今回の寄付金は「みやぎ民話の会」にお送りいたしました。
清水チナツさんに代読いただいた、以下に小野和子さんからのメッセージを掲載いたします。「ポトラック」の核に触れるすばらしい内容でした。
「宮城みんわの会」代表、小野和子さんの挨拶文を代読する清水チナツさん
◎「みやぎ民話の会」代表・小野和子さんからのメッセージ
《ご挨拶にかえて》 小野和子
あの世からのメッセージ
三十年余り前になるが石巻市雄勝湾の小さな浜で年老いた漁師さんに会った。いくつか聞かせてもらった浜の民話の合間に、召集をうけて赴いたガダルカナル島での、おそろしい飢餓の様子も語ってもらった。自分が奇跡的に生還できたのは、曽祖母が毎晩夢に現れて、あんこ餅を食わせてくれたおかげだと言う。そして、「だれもこの話を信じない」と嘆かれた。そうだろう。だが、わたしは漁師さんを支えたこの「物語」に強く惹かれて会うたびに語ってもらった。
浜は、あの東日本大震災の津波で完膚なきまでにやられた。
震災からしばらくしたある日、わたしは久しぶりに浜を訪れた。そこで開かれた小さな集会で話をさせてもらった。
話が終わったとき、中年の男性が寄ってこられ「○○の息子です」と、亡き漁師さんの名前をあげられた。天地がひっくり返るほど驚いた。その朝、獲ったというウニをいっぱい手にしておられた。
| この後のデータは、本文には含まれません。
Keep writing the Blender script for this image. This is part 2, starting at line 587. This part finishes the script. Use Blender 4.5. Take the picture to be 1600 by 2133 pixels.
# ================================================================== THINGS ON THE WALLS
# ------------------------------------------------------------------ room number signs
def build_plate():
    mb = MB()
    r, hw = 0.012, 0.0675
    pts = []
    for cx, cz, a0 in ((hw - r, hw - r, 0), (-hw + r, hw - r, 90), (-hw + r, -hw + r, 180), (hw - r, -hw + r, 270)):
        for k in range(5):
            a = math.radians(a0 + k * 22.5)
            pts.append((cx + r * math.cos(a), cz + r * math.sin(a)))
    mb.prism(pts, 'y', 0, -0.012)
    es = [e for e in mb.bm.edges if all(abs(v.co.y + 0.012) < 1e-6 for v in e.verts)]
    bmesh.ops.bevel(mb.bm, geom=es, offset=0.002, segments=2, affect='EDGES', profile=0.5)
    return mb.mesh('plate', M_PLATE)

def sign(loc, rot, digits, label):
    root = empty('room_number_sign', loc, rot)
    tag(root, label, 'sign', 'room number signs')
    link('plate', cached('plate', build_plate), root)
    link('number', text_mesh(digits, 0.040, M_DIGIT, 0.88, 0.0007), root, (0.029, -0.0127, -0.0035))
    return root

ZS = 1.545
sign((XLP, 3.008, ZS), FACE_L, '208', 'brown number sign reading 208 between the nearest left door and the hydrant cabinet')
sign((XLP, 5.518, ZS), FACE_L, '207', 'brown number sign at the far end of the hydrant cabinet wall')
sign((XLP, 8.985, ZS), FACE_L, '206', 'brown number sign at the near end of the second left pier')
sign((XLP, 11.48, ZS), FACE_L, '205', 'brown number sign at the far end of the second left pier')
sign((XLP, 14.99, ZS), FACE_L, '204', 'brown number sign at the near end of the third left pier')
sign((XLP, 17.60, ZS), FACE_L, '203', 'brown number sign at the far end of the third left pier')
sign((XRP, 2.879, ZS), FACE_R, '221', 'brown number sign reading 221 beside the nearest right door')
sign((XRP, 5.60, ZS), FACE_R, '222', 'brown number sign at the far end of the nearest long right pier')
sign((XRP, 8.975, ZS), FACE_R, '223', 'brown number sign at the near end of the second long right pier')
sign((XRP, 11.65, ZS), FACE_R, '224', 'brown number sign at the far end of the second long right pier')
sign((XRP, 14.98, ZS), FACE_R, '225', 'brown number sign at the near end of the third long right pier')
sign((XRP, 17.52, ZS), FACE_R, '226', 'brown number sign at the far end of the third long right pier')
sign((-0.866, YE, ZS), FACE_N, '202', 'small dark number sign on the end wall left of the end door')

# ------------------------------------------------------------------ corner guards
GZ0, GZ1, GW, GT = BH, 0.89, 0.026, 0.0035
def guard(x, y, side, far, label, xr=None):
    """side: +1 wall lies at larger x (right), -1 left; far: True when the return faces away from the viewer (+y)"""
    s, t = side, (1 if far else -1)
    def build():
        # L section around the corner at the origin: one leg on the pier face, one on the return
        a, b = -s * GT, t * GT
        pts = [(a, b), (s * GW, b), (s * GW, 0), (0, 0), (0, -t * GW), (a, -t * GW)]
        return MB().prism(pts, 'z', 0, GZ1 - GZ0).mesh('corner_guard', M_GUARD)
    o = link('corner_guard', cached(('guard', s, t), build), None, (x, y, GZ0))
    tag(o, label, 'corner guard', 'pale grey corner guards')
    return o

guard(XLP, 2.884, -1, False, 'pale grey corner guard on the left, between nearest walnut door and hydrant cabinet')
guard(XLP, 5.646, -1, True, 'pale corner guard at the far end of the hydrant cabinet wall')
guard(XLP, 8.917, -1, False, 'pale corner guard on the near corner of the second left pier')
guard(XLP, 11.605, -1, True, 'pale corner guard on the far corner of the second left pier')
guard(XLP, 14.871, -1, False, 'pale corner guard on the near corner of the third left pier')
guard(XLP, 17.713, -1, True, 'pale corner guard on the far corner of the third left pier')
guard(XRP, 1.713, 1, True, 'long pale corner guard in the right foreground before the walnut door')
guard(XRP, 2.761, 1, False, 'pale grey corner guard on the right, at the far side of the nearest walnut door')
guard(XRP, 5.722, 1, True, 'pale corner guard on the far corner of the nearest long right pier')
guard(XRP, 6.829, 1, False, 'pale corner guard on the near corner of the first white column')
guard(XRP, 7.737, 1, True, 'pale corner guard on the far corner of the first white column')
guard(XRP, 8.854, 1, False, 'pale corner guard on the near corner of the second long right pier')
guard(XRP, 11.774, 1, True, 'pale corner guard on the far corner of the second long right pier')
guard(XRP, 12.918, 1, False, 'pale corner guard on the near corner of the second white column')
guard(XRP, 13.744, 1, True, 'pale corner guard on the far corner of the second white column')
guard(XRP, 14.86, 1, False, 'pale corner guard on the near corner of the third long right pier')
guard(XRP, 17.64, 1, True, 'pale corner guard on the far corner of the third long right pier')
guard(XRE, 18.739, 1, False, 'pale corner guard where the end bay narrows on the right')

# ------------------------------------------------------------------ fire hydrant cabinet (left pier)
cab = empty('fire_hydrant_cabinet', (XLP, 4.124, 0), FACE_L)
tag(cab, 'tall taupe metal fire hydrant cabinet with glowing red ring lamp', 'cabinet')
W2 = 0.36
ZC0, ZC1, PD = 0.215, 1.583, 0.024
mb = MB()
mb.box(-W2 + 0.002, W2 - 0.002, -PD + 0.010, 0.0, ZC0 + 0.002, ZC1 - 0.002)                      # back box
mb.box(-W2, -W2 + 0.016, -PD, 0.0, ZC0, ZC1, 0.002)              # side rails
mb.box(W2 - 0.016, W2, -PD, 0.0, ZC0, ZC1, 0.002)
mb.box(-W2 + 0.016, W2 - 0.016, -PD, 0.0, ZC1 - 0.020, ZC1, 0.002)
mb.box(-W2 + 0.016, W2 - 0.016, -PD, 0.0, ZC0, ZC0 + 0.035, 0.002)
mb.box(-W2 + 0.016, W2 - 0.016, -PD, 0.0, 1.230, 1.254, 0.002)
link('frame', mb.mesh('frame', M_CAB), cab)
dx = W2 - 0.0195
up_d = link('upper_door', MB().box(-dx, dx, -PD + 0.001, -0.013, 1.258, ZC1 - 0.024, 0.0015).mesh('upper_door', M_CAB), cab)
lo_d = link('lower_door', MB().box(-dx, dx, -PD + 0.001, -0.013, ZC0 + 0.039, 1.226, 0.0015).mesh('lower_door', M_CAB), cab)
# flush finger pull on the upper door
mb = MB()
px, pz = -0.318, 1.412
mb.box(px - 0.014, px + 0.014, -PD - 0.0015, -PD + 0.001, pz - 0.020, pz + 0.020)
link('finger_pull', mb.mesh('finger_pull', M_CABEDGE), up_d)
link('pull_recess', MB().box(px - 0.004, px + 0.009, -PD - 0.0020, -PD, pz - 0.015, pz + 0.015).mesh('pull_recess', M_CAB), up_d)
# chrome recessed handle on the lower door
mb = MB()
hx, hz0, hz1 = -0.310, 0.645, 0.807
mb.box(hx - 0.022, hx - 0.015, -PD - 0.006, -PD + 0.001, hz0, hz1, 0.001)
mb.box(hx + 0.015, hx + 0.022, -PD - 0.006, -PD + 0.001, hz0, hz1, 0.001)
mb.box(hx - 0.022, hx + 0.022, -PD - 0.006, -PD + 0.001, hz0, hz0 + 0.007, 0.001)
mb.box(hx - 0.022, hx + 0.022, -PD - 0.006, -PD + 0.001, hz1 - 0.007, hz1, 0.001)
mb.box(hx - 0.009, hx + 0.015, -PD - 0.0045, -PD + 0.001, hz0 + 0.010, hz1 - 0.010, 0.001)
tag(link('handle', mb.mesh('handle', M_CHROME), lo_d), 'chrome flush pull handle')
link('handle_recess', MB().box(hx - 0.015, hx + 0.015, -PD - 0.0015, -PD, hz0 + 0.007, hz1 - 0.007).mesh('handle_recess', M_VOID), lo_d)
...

「津波ですべて流された」と言い、今は浜を離れての暮らしだと語られた。驚きはこれだけでなかった。中年の女性が近寄ってこられた。「岩崎としゑの末娘です」と言われる。ああ、なんということだろうか。岩崎としゑさんは作家松谷みよ子氏の名著『女川・雄勝の民話』(国土社)の話者である。わたしもお訪ねしてよく民話を聞かせてもらった。「みんな流されて母の本もありません」と言う。手にしていた松谷氏の本を渡すと、涙を拭いて何度も表紙を撫でられた。
かつて、わたしにその語りを聞かせてくださった方の息子さん、そして娘さん。わたしたちは初対面だった。が、波の音を聞きながら、ただ黙ってしっかりと手を握り合った。「物語」がわたしたちを繋いでいることをひしひしと感じながら。そして、あの世からの強い強いメッセージを感じながら。
今回、いただいたみなさまからの資金は、あの世から連綿と続く先祖の言葉を記録するために大切に使わせていただきます。
ほんとうにありがとうございました。